Reports of Vescovo’s findings prompted Chelsea Clinton, vice chair of the Clinton Foundation, which advocates ocean cleanup projects, to pose a dire question on Twitter: “A sub dive 7 miles deep in the ocean at the Mariana Trench finds possible new species of shrimp and a plastic bag. How long will the former survive if there’s more of the latter?”
An alarming, landmark U.N. report released this month illustrated a version of Clinton’s point: As the population of humans has rapidly increased, the population of everything else has steadily declined.
“How long can the two trend lines continue to head in opposite directions?” the author Elizabeth Kolbert asked in an essay for the New Yorker. “This is the key question raised by the report, and it may turn out to be the key question of the century.”
A summary of the report warned that, “Nature is declining globally at rates unprecedented in human history — and the rate of species extinctions is accelerating."
The report’s nearly 150 authors found human actions have “severely altered” 66 percent of the world’s marine environments, threatening a third of all marine mammals with extinction.
The lone piece of waste Vescovo sighted isn’t going to single-handedly kill off an entire species. But its very presence is yet another reminder of humanity’s far-reaching impact. In a study published earlier this year, British researchers analyzed amphipods — similar to the ones Vescovo identified — captured in six of the ocean’s deepest trenches, including Mariana. They found plastic particles in more than 70 percent of the creatures they tested and in all of the amphipods from the Mariana Trench.
The study’s implications are striking: Before we even discover some of these underwater species, they’re already all too familiar with one of man’s most prolific creations. Before they even enter the taxonomy, they have plastic coursing through them.
“We can now say with confidence that plastic is everywhere,” lead author Alan Jamieson told National Geographic.
The Deep-sea Debris Database, maintained by the Japan Agency for Marine-Earth Science and Technology, allows for an up-close examination of some of this trash, including a few pieces found on dives into the Mariana Trench. Vescovo’s find would be the deepest piece of debris in the database.
Vescovo’s expedition was the third time a team had dived to the bottom of Challenger Deep. Before him, the filmmaker James Cameron made the trek in 2012. U.S. Navy Lt. Don Walsh and the Swiss scientist Jacques Piccard were the first to do it in 1960. But neither team dove as deep as Vescovo, who also became the first person to repeat the feat, over a week in late April and early May. The journeys were part of his Five Deeps Expedition, which is being filmed for Discovery Channel.

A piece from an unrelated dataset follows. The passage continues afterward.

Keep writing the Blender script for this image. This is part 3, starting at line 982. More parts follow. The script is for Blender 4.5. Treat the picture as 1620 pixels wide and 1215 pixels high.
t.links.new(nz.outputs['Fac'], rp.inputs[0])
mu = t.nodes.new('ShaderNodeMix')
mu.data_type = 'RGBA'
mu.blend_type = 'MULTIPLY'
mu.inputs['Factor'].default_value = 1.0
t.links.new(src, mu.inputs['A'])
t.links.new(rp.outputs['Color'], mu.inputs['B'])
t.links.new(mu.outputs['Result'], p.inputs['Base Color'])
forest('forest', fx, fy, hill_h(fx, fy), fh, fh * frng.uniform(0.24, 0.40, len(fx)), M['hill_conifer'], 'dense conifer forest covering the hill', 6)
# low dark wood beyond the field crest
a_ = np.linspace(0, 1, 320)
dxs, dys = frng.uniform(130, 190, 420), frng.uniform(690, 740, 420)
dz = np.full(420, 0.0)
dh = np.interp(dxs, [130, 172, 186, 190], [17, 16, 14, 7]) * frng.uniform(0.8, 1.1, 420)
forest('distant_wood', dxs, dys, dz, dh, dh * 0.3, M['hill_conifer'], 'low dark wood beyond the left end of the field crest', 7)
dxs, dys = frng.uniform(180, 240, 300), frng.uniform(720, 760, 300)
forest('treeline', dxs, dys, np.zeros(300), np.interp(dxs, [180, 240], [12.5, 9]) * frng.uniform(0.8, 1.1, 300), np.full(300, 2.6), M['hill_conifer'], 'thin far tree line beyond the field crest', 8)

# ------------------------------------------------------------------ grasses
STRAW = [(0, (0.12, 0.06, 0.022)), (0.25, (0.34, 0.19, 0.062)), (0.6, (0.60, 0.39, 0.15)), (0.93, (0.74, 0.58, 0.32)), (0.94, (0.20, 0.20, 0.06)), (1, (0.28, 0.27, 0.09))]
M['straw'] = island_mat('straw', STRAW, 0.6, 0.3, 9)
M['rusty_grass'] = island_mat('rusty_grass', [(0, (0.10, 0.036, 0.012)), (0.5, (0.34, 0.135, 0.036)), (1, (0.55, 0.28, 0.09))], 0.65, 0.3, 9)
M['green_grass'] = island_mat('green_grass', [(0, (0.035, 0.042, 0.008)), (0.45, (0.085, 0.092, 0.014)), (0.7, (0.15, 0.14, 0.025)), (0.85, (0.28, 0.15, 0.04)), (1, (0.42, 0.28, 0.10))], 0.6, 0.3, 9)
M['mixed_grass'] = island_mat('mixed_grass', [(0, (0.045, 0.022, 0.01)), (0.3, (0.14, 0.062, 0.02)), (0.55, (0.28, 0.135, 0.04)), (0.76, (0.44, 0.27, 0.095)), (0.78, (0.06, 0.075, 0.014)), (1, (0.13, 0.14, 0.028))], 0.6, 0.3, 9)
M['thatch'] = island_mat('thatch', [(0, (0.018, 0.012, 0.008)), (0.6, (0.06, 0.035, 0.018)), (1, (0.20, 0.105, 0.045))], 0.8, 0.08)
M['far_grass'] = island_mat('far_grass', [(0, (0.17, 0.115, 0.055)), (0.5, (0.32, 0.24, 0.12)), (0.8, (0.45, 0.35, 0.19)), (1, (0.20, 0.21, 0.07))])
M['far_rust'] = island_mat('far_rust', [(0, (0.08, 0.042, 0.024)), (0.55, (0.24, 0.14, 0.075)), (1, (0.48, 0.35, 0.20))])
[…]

The submarine technology has improved so much, Vescovo said, that he sees this as the beginning of a golden age of underwater exploration. His vessel, made by a company called Triton, recently gained commercial certification, which means more could soon be made.
“Such a thing has never existed before,” Vescovo said. “ . . . We can make more of them, to really open up the 90 percent of the ocean that has heretofore remained unexplored.”
If and when that happens, a legion of scientists and adventurers could follow Vescovo to depths never before explored, destined to make countless crucial discoveries. But when those subs ascend back toward the waves, and the silt settles in their wake, they’ll leave behind the trash that beat them there, the unmistakable trace of humanity.